> **Provided data**:
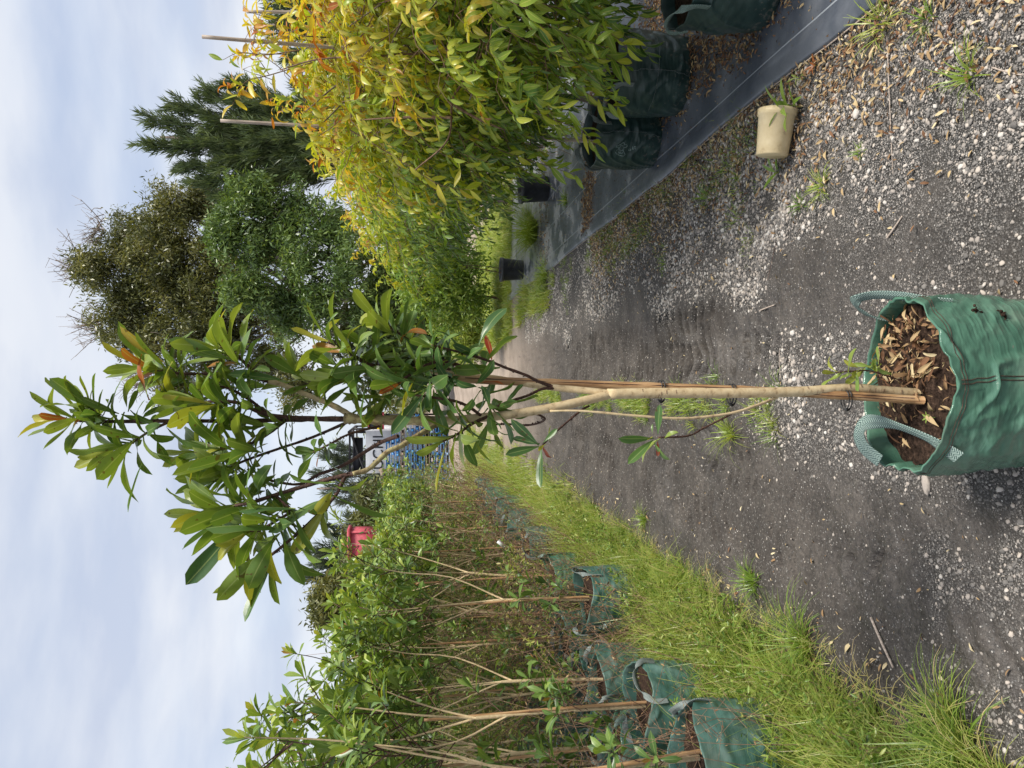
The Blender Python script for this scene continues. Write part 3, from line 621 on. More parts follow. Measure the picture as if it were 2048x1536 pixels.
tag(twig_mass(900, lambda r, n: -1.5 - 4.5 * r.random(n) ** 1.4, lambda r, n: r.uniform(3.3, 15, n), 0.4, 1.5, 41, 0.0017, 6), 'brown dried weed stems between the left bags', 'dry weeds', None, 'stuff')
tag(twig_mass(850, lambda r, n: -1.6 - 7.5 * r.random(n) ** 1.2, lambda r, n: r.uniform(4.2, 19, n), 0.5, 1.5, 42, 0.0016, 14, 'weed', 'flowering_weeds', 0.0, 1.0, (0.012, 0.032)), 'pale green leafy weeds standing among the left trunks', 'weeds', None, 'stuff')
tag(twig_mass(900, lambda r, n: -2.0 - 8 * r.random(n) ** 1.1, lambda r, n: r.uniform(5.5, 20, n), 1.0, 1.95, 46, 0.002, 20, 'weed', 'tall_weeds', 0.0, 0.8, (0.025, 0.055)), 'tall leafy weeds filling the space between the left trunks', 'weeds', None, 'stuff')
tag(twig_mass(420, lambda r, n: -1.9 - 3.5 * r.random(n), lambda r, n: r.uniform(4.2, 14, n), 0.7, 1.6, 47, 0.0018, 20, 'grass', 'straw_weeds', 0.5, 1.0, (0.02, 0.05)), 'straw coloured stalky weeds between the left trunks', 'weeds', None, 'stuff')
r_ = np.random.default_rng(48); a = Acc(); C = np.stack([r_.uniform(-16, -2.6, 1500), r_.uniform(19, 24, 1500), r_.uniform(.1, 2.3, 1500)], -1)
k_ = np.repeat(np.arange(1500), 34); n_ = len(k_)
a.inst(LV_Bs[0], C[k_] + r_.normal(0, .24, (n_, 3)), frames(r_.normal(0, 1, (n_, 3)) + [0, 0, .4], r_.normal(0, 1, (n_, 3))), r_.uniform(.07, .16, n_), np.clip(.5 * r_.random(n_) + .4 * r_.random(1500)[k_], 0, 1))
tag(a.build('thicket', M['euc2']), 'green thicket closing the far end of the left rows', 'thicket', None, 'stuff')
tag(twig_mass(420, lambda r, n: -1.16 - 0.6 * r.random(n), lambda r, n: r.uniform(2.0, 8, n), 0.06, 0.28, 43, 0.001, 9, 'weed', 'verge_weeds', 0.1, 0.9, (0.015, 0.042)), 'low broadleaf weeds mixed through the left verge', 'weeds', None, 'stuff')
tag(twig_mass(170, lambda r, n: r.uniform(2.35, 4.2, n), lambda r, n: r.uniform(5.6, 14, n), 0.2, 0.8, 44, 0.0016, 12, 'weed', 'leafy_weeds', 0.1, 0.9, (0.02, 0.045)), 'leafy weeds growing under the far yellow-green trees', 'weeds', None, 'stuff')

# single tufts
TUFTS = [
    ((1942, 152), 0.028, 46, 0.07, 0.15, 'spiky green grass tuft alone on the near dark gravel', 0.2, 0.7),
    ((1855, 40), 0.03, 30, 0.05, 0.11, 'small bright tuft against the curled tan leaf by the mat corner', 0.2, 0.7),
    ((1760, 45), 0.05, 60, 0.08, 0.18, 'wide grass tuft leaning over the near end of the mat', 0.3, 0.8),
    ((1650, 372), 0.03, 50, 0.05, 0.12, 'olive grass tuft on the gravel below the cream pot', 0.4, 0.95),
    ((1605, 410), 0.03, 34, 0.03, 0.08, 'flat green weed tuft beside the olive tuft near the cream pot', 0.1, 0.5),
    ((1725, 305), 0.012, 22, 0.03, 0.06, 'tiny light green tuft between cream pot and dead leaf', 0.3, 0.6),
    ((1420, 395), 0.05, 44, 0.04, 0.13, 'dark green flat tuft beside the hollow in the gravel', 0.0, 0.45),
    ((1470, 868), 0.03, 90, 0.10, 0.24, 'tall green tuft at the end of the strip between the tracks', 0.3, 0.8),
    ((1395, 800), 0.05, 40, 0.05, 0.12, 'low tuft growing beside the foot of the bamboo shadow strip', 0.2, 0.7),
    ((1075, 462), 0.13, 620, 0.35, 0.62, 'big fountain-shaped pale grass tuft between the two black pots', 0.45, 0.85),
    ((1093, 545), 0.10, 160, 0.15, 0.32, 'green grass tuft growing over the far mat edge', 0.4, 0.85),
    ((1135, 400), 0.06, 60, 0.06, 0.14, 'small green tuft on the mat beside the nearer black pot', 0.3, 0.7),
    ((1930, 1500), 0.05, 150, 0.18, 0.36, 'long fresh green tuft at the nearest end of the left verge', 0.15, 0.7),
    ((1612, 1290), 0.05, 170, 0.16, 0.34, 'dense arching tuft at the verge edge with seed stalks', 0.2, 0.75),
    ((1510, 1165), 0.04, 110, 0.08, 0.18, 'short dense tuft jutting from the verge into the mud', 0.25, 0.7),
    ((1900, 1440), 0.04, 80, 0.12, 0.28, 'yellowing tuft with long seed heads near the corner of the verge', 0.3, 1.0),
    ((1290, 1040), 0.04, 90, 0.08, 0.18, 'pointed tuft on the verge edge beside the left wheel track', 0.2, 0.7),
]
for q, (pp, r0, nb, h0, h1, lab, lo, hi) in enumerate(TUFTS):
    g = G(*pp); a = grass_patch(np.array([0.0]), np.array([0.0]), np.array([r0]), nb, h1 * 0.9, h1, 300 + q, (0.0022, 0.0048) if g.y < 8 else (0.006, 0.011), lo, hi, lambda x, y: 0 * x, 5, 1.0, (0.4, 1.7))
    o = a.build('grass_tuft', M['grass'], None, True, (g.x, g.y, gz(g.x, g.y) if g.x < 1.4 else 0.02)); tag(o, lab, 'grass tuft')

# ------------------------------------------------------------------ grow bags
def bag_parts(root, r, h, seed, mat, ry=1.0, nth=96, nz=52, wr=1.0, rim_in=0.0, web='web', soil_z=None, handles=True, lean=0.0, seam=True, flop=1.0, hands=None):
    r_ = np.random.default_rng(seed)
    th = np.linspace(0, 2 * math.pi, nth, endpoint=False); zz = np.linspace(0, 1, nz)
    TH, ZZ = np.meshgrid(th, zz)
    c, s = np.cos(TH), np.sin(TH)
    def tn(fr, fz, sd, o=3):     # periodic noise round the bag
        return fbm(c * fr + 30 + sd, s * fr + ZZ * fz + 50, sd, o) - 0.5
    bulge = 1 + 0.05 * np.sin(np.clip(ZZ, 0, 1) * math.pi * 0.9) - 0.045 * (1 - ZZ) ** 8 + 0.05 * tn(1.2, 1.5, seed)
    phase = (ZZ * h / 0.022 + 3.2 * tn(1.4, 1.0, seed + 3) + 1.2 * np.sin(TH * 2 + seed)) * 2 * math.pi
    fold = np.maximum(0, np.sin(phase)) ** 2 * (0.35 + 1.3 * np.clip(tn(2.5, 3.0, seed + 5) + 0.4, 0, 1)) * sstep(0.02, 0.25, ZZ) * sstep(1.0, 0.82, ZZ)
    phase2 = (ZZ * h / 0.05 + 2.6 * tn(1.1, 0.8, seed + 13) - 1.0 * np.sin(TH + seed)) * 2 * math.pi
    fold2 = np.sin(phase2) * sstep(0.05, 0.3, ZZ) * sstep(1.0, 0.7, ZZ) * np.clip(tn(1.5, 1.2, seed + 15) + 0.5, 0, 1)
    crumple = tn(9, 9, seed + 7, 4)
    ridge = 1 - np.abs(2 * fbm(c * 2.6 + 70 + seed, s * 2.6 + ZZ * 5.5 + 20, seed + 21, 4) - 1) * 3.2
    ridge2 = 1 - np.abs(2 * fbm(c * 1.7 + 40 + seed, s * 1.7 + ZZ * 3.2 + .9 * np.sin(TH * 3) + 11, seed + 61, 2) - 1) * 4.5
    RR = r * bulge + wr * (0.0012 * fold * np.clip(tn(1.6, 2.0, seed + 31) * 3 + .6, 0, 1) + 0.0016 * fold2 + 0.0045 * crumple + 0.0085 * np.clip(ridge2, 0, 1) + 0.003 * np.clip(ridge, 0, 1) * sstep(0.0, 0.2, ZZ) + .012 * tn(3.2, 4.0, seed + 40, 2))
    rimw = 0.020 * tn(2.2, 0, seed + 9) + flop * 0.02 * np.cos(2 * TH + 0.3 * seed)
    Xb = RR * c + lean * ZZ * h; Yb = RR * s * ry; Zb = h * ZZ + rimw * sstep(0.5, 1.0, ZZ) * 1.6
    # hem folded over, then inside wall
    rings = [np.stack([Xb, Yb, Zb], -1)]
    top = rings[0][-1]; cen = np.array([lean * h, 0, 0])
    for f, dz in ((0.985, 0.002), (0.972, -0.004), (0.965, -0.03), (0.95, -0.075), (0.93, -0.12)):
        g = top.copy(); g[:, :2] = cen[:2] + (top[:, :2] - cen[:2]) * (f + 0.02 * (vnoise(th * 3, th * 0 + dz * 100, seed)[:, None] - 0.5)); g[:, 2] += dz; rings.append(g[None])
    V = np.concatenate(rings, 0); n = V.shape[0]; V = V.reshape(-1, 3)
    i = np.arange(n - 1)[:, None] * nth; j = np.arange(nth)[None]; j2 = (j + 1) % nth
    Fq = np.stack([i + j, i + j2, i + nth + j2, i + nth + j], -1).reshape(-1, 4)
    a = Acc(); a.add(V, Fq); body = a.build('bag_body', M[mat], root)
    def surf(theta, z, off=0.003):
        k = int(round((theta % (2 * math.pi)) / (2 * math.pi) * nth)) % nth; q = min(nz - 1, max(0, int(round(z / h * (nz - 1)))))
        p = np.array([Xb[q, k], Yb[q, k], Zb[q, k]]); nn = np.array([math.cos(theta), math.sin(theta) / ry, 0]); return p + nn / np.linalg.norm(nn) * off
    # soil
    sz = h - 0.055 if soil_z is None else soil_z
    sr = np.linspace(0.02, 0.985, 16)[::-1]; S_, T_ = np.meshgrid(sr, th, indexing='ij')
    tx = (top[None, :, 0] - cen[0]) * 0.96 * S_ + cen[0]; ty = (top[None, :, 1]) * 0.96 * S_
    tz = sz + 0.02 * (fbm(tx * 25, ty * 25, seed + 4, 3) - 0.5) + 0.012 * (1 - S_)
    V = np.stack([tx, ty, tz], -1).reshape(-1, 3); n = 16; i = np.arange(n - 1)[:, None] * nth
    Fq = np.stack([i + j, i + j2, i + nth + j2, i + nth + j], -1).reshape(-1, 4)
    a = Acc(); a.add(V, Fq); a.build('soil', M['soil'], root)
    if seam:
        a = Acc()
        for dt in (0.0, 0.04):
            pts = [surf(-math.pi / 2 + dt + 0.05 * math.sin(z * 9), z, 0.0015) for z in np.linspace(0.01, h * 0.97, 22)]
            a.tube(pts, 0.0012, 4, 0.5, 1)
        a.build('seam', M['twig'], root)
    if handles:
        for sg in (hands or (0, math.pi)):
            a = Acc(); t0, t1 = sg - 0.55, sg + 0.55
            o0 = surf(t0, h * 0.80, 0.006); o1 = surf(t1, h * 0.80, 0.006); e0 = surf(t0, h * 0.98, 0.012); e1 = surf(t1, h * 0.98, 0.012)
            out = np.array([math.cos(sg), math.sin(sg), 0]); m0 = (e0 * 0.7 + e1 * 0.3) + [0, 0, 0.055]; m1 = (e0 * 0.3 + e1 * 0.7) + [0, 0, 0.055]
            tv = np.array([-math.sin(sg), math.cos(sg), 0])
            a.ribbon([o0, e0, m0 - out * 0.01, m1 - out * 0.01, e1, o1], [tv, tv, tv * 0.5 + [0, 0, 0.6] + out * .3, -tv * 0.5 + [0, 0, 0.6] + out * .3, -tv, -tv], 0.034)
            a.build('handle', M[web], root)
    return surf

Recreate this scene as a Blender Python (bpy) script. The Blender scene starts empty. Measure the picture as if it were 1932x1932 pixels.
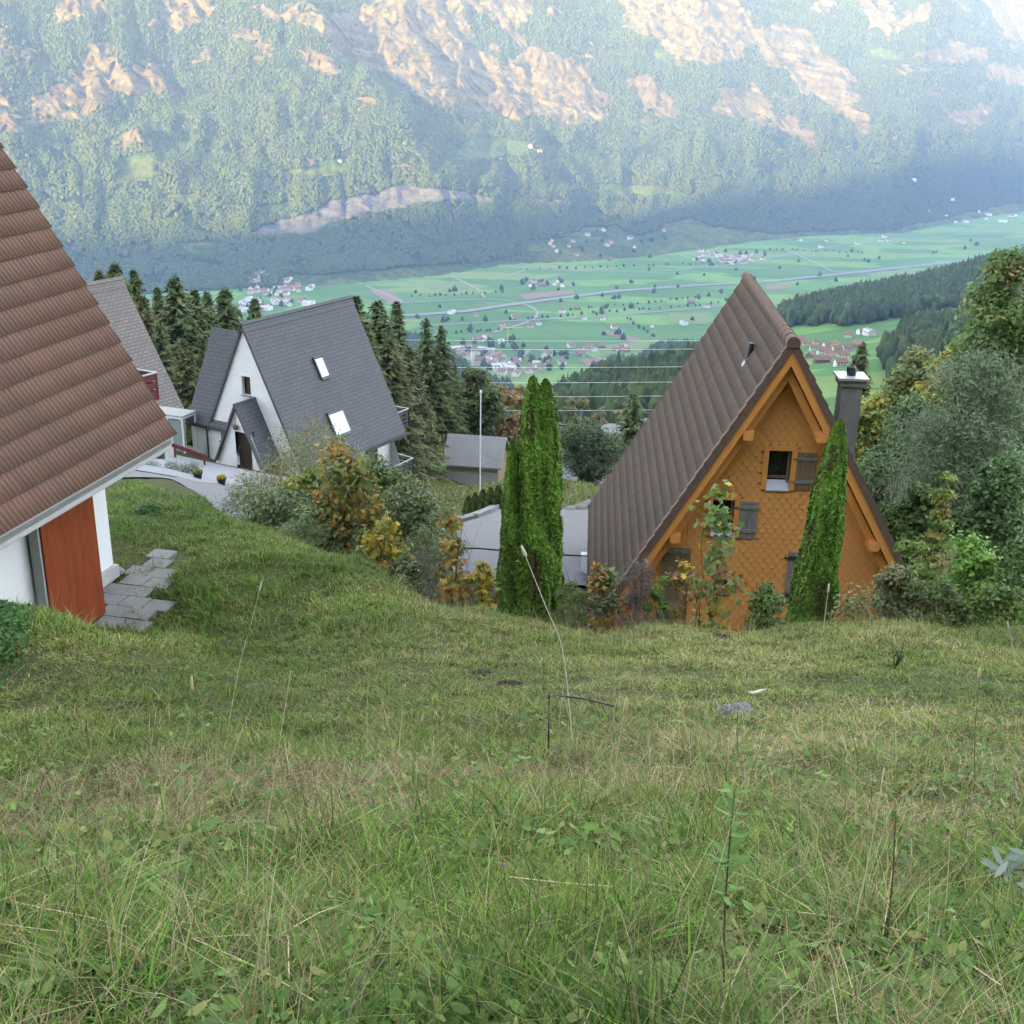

> **Instructions to follow**:
Where a line above holds the string "script", show that line.

> **Reply**:
The Blender Python script for this scene continues. Write part 3, from line 621 on. More parts follow. Measure the picture as if it were 2048x1536 pixels.
Recreate this scene as a Blender Python (bpy) script. The Blender scene starts empty. Measure the picture as if it were 1932x1932 pixels.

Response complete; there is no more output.